» Task brief
Below is a set of records; print all of them exactly as written.

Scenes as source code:
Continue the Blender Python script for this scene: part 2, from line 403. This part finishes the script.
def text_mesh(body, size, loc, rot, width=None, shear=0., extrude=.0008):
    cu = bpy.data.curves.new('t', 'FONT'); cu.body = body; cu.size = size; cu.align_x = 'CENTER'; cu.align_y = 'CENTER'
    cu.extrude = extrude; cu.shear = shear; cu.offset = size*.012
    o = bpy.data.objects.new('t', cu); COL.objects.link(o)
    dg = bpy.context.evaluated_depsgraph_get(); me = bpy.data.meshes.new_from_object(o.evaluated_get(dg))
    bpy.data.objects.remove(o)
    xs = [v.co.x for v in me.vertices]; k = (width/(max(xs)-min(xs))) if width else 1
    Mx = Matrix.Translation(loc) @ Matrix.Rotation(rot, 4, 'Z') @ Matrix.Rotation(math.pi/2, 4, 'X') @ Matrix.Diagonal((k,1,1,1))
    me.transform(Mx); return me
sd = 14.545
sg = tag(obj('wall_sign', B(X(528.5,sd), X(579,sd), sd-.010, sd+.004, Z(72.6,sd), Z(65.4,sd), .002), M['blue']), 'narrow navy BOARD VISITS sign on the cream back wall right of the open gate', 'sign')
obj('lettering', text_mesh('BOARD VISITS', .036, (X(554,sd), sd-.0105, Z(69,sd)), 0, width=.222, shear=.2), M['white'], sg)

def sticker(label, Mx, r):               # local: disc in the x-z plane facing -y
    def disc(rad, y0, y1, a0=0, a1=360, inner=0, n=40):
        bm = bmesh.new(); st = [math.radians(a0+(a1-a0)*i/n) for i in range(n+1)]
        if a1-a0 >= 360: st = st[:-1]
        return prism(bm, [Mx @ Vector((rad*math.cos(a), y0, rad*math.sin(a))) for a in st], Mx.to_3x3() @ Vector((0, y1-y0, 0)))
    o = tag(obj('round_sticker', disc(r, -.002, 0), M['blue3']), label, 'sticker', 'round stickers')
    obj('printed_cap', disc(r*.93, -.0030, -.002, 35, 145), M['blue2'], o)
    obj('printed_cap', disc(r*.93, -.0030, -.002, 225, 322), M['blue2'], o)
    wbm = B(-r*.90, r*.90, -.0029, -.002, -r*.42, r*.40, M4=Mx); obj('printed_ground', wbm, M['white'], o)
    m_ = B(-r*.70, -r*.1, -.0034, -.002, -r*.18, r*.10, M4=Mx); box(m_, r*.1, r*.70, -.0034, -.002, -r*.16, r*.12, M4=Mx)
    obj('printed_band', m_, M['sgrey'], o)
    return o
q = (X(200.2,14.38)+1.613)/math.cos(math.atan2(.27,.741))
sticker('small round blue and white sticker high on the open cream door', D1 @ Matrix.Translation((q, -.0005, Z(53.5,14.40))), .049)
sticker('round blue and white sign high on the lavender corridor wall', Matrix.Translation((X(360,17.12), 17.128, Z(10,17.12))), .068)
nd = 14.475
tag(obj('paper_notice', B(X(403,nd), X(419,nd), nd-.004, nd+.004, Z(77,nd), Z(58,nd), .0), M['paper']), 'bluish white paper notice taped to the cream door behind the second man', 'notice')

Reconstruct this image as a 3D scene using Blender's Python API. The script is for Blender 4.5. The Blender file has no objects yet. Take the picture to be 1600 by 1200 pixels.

» Answer in full
Continue the Blender Python script for this scene: part 2, from line 403. This part finishes the script.
def text_mesh(body, size, loc, rot, width=None, shear=0., extrude=.0008):
    cu = bpy.data.curves.new('t', 'FONT'); cu.body = body; cu.size = size; cu.align_x = 'CENTER'; cu.align_y = 'CENTER'
    cu.extrude = extrude; cu.shear = shear; cu.offset = size*.012
    o = bpy.data.objects.new('t', cu); COL.objects.link(o)
    dg = bpy.context.evaluated_depsgraph_get(); me = bpy.data.meshes.new_from_object(o.evaluated_get(dg))
    bpy.data.objects.remove(o)
    xs = [v.co.x for v in me.vertices]; k = (width/(max(xs)-min(xs))) if width else 1
    Mx = Matrix.Translation(loc) @ Matrix.Rotation(rot, 4, 'Z') @ Matrix.Rotation(math.pi/2, 4, 'X') @ Matrix.Diagonal((k,1,1,1))
    me.transform(Mx); return me
sd = 14.545
sg = tag(obj('wall_sign', B(X(528.5,sd), X(579,sd), sd-.010, sd+.004, Z(72.6,sd), Z(65.4,sd), .002), M['blue']), 'narrow navy BOARD VISITS sign on the cream back wall right of the open gate', 'sign')
obj('lettering', text_mesh('BOARD VISITS', .036, (X(554,sd), sd-.0105, Z(69,sd)), 0, width=.222, shear=.2), M['white'], sg)

def sticker(label, Mx, r):               # local: disc in the x-z plane facing -y
    def disc(rad, y0, y1, a0=0, a1=360, inner=0, n=40):
        bm = bmesh.new(); st = [math.radians(a0+(a1-a0)*i/n) for i in range(n+1)]
        if a1-a0 >= 360: st = st[:-1]
        return prism(bm, [Mx @ Vector((rad*math.cos(a), y0, rad*math.sin(a))) for a in st], Mx.to_3x3() @ Vector((0, y1-y0, 0)))
    o = tag(obj('round_sticker', disc(r, -.002, 0), M['blue3']), label, 'sticker', 'round stickers')
    obj('printed_cap', disc(r*.93, -.0030, -.002, 35, 145), M['blue2'], o)
    obj('printed_cap', disc(r*.93, -.0030, -.002, 225, 322), M['blue2'], o)
    wbm = B(-r*.90, r*.90, -.0029, -.002, -r*.42, r*.40, M4=Mx); obj('printed_ground', wbm, M['white'], o)
    m_ = B(-r*.70, -r*.1, -.0034, -.002, -r*.18, r*.10, M4=Mx); box(m_, r*.1, r*.70, -.0034, -.002, -r*.16, r*.12, M4=Mx)
    obj('printed_band', m_, M['sgrey'], o)
    return o
q = (X(200.2,14.38)+1.613)/math.cos(math.atan2(.27,.741))
sticker('small round blue and white sticker high on the open cream door', D1 @ Matrix.Translation((q, -.0005, Z(53.5,14.40))), .049)
sticker('round blue and white sign high on the lavender corridor wall', Matrix.Translation((X(360,17.12), 17.128, Z(10,17.12))), .068)
nd = 14.475
tag(obj('paper_notice', B(X(403,nd), X(419,nd), nd-.004, nd+.004, Z(77,nd), Z(58,nd), .0), M['paper']), 'bluish white paper notice taped to the cream door behind the second man', 'notice')

Reconstruct this image as a 3D scene using Blender's Python API. The script is for Blender 4.5. The Blender file has no objects yet. Take the picture to be 1600 by 1200 pixels.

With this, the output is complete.